En ese entonces me comentó que su profesión de maestro la había ejercido en comunidades rurales alejadas, en salones con techo de ramas y con alumnos desnutridos y sin desayunar, sentados en pupitres desvencijados, y donde los campesinos todavía utilizaban la yunta de bueyes para sembrar y el maíz se medía en pequeñas cajas de madera coloniales que se llaman cuarterones.

Me confesó que les había enseñado las primeras letras, así como a bailar sones regionales y a cambio sus alumnos y la gente le dieron una lección de organización comunitaria con sus rituales de las mayordomías para celebrar sus fiestas patronales y la comprensible determinación de creer en sus santos y figuras religiosas. Afirmaba que eso era importante sobre todo en esta región donde los beneficios oficiales llegan tarde y a cuentagotas.

Don Apuleyo también sabía de pasos, evoluciones y escenografías del baile regional. En tertulias, fiestas patronales y cívicas bailaba lo que ponían: desde el jarabe largo ranchero, mixteco, polcas norteñas, sones veracruzanos y hasta norteños, con aire de suficiencia.

De la música solía decir “que abre los oídos del alma y el baile la alegra”; nos confesaba, este profesor jubilado, que aún conservaba muchas inquietudes de juventud y que con su acordeón interpretaba los corridos que, según decía, “son poemas narrativos acompañados de música que describen sucesos y personajes”, los cuales representan las raíces profundas del sentimiento mexicano.

Por otro lado, en esa ocasión, el profe Apuleyo habló también de su tronco familiar y se dijo ser un mezquite de amplia fronda, que gozaba a plenitud los años transcurridos y que todavía por su propia vitalidad: cantaba, bailaba, se divertía, cuidaba a los nietos y plantaba árboles frutales.

“La gente me tiene mucho respeto. También los políticos de esta región me tienen un reconocimiento muy especial por mi labor docente y porque dicen que hago llorar el acordeón que es un instrumento de pueblo y de hambre. En las fiestas del lugar se me acercan y me preguntan: ¿es usted el profe Apuleyo?. Felicidades, he oído de sus historias y corridos. Por eso en las historias que narro, musicalmente rescato lo que son las comunidades, la vida rural, su gente y su forma de hablar y de ser”, explicaba muy ufano.
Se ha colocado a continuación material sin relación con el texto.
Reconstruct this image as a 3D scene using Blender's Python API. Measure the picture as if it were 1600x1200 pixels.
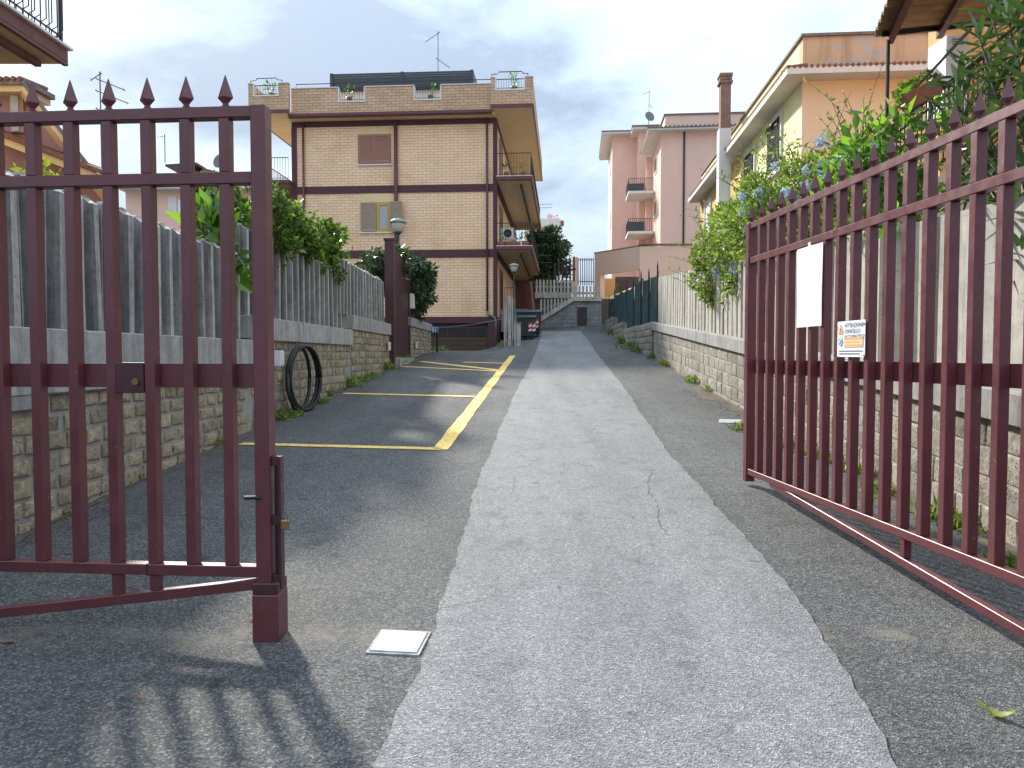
import bpy, math, random
import numpy as np
from mathutils import Vector, Matrix
R = math.radians
random.seed(7); rng = np.random.default_rng(7)
for o in list(bpy.data.objects): bpy.data.objects.remove(o)
S = bpy.context.scene
COL = S.collection
# ------------------------------------------------------------------ camera
CAMZ = 1.3; PITCH = math.atan(45/1150)
cam = bpy.data.cameras.new('camera'); co = bpy.data.objects.new('camera', cam); COL.objects.link(co)
cam.sensor_width = 36; cam.lens = 36*1150/1600; cam.clip_end = 2000; cam.clip_start = 0.05
co.location = (0, 0, CAMZ); co.rotation_euler = (R(90)-PITCH, 0, 0)
S.camera = co
# ------------------------------------------------------------------ world, sun
SUN_AZ = R(30); SUN_EL = R(33)        # sun stands ahead, 30 degrees left of the view
W = bpy.data.worlds.new('World'); S.world = W; W.use_nodes = True
nt = W.node_tree; nt.nodes.clear()
def wn(t, **k):
    n = nt.nodes.new(t)
    for a, b in k.items(): setattr(n, a, b)
    return n
sky = wn('ShaderNodeTexSky', sky_type='NISHITA', sun_disc=False)
sky.sun_elevation = SUN_EL; sky.sun_rotation = -SUN_AZ; sky.air_density = 1.0; sky.dust_density = 2.0
bg1 = wn('ShaderNodeBackground'); bg1.inputs[1].default_value = 0.10
nt.links.new(sky.outputs[0], bg1.inputs[0])
tc = wn('ShaderNodeTexCoord'); sx = wn('ShaderNodeSeparateXYZ'); nt.links.new(tc.outputs['Generated'], sx.inputs[0])
za = wn('ShaderNodeMath', operation='ABSOLUTE'); nt.links.new(sx.outputs[2], za.inputs[0])
zp = wn('ShaderNodeMath', operation='ADD'); nt.links.new(za.outputs[0], zp.inputs[0]); zp.inputs[1].default_value = 0.22
dx = wn('ShaderNodeMath', operation='DIVIDE'); nt.links.new(sx.outputs[0], dx.inputs[0]); nt.links.new(zp.outputs[0], dx.inputs[1])
dy = wn('ShaderNodeMath', operation='DIVIDE'); nt.links.new(sx.outputs[1], dy.inputs[0]); nt.links.new(zp.outputs[0], dy.inputs[1])
cx = wn('ShaderNodeCombineXYZ'); nt.links.new(dx.outputs[0], cx.inputs[0]); nt.links.new(dy.outputs[0], cx.inputs[1])
cx.inputs[2].default_value = 8.1
n1 = wn('ShaderNodeTexNoise'); n1.inputs['Scale'].default_value = 1.5; n1.inputs['Detail'].default_value = 9; n1.inputs['Roughness'].default_value = 0.56
n1.inputs['Distortion'].default_value = 0.25
nt.links.new(cx.outputs[0], n1.inputs['Vector'])
rp = wn('ShaderNodeValToRGB'); nt.links.new(n1.outputs[0], rp.inputs[0])
e = rp.color_ramp.elements
e[0].position = 0.30; e[0].color = (0.385, 0.44, 0.50, 1)
e[1].position = 0.62; e[1].color = (0.175, 0.22, 0.285, 1)
q = rp.color_ramp.elements.new(0.43); q.color = (0.32, 0.385, 0.462, 1)
q = rp.color_ramp.elements.new(0.53); q.color = (0.255, 0.315, 0.39, 1)
bg2 = wn('ShaderNodeBackground')
# overcast sky: brighter towards the zenith (CIE overcast luminance, 1 + 2 sin(elevation))
zl = wn('ShaderNodeMath', operation='MULTIPLY_ADD'); nt.links.new(za.outputs[0], zl.inputs[0]); zl.inputs[1].default_value = 1.4; zl.inputs[2].default_value = 0.78
nt.links.new(zl.outputs[0], bg2.inputs[1])
nt.links.new(rp.outputs[0], bg2.inputs[0])
mx = wn('ShaderNodeMixShader'); mx.inputs[0].default_value = 0.97
nt.links.new(bg1.outputs[0], mx.inputs[1]); nt.links.new(bg2.outputs[0], mx.inputs[2])
wo = wn('ShaderNodeOutputWorld'); nt.links.new(mx.outputs[0], wo.inputs[0])
sl = bpy.data.lights.new('sun', 'SUN'); so = bpy.data.objects.new('sun', sl); COL.objects.link(so)
sl.energy = 3.1; sl.angle = R(3.8); sl.color = (1, 0.94, 0.84)
sd = Vector((-math.sin(SUN_AZ)*math.cos(SUN_EL), math.cos(SUN_AZ)*math.cos(SUN_EL), math.sin(SUN_EL)))
so.rotation_euler = sd.to_track_quat('Z', 'Y').to_euler(); so.location = sd*50
vs = S.view_settings; vs.view_transform = 'Standard'; vs.look = 'None'; vs.gamma = 1; vs.use_curve_mapping = False
vs.exposure = 1.24
S.cycles.max_bounces = 5; S.cycles.diffuse_bounces = 3; S.cycles.glossy_bounces = 2; S.cycles.transmission_bounces = 2
S.render.resolution_x = 1024; S.render.resolution_y = 768
# ------------------------------------------------------------------ geometry of the place
CP, SP = math.cos(PITCH), math.sin(PITCH)
def at(px, py, Y):
    u = (px-800)/1150; v = (600-py)/1150
    t = Y/(CP+v*SP)
    return Vector((u*t, Y, CAMZ+t*(v*CP-SP)))
def sstep(a, b, x):
    t = min(1, max(0, (x-a)/(b-a))); return t*t*(3-2*t)
def G(X, Y):
    t = min(max(0, Y-22), 15)
    lin = .062*(min(Y, 22)-2.2)
    up = .062*t+.0025*t*t
    dn = .31*(1-math.exp(-t/5))
    s = sstep(-1.6, .9, X)
    return lin+dn+(up-dn)*s+.15*sstep(1.6, 3.8, X)*sstep(11, 21, Y)
def gp(px, py):
    lo, hi = 1.0, 37.0
    for i in range(50):
        m = (lo+hi)/2; p = at(px, py, m)
        if p.z > G(p.x, p.y): lo = m
        else: hi = m
    return at(px, py, lo)
def XL(Y): return -3.2+.012*Y
def XR(Y): return 2.83+.048*Y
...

No sin humor, el anciano admitía “que se podrá decir de mi que soy un viejo útil, que goza de cabal salud y vive en santa paz con el mundo, y hasta dirán que soy un chingón que algún día puedo llegar a presidente municipal”.

Y bueno. Parece que no fue así, porque ya no regresó del vecino país del norte, este viejo profesor que gozó de las bondades de la vida, y hoy lo recuerdan con mucho cariño sus amigos de la asociación de jubilados.